Taking Tech Out Of The Factory

"I think it's really going to change how everyone does everything in art and engineering, because you can basically, if you can design something in CAD, you can print it. You can print it and make a 3D object out of it, out of any material you choose," says Carina Eizmendi.

Doug Keenan agrees. He believes 3D printing helps him to re-conceptualize what is possible. "We have a brand new design space that's open in our head, where you used to have to wait for industry to manufacture what you needed," he says. "That's kind of the philosophy behind the maker movement: that you don't have to wait for somebody to make what it is you want."

Low-Tech And State Of The Art

Musician Brad Hoyt is taking advantage of this new design space as well. After spending years searching for the perfect instrument, he has designed his own one-of-a-kind harp guitar. He'll be showing it off at the Indy Mini Maker Faire.

"A harp guitar is like a guitar, it has fretted strings like a guitar, but it also has open strings that are meant to be played," Hoyt says. "In my case, I have open bass strings and I also have open super treble strings, which are short strings that appear on the lower end of the guitar, in addition to fretted strings."

Brad's instrument may be acoustic, but it required state of the art technology to build.

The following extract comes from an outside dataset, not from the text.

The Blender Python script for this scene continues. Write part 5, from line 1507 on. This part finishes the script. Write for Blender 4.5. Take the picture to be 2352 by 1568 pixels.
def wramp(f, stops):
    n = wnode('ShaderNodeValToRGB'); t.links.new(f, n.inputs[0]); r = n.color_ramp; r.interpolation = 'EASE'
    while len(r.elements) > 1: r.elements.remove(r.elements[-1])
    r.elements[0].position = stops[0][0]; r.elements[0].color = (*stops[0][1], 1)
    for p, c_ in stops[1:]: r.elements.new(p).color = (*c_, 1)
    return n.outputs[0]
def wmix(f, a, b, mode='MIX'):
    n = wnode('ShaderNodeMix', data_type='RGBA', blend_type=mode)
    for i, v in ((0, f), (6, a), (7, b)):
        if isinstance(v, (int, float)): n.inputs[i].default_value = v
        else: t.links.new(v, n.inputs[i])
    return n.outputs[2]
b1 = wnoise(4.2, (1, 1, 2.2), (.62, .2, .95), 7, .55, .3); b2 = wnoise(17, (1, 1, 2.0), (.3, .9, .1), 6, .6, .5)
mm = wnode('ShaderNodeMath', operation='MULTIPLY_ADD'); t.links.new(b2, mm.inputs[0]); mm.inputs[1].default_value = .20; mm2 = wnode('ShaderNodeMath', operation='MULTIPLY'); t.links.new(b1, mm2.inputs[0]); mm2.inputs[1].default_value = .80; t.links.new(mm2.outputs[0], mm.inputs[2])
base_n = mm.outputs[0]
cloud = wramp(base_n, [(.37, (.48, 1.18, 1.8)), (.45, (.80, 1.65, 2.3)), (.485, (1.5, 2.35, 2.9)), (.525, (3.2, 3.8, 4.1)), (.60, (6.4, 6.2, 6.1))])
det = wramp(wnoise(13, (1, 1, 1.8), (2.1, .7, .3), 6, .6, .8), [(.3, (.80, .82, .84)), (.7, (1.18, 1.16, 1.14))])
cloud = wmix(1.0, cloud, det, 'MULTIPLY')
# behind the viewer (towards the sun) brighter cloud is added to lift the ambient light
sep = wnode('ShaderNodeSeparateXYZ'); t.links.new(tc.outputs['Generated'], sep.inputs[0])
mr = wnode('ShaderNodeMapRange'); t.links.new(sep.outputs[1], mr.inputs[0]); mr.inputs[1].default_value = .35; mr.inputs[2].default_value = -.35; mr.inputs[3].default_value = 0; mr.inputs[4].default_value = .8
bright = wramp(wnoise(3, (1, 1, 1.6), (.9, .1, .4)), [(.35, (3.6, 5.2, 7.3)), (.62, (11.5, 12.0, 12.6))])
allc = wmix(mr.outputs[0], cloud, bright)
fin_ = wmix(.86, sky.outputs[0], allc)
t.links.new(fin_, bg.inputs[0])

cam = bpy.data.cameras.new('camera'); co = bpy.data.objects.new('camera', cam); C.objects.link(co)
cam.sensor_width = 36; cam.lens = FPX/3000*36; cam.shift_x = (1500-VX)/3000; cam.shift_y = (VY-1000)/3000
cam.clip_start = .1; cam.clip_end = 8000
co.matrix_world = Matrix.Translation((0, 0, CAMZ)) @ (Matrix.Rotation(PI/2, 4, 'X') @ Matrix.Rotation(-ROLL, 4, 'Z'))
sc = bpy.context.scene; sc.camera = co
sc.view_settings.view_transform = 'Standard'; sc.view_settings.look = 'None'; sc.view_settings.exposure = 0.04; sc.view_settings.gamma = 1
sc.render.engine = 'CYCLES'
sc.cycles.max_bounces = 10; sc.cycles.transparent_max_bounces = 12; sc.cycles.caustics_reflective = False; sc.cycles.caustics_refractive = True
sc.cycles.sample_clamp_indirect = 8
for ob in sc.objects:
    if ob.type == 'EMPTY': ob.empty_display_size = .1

He and luthier Steven Sedgwick even had to design a new tuning system, using deconstructed viola bows.

That's the maker spirit Brad Hoyt and Doug Keenan will be evangelizing at the faire.

Brad Hoyt believes the "maker mentality would be the mentality of: Whatever idea I have in my head, I want to make it a reality. That's what happened with this instrument, it didn't exist before, so it became a reality. It's very cool."

And Doug Keenan wants everyone to get into the maker mentality. "We've only scratched the surface. That's the thing. I really like that it enables people to just let their imagination go, not be restricted by what somebody else wants to make you for you. Have at it."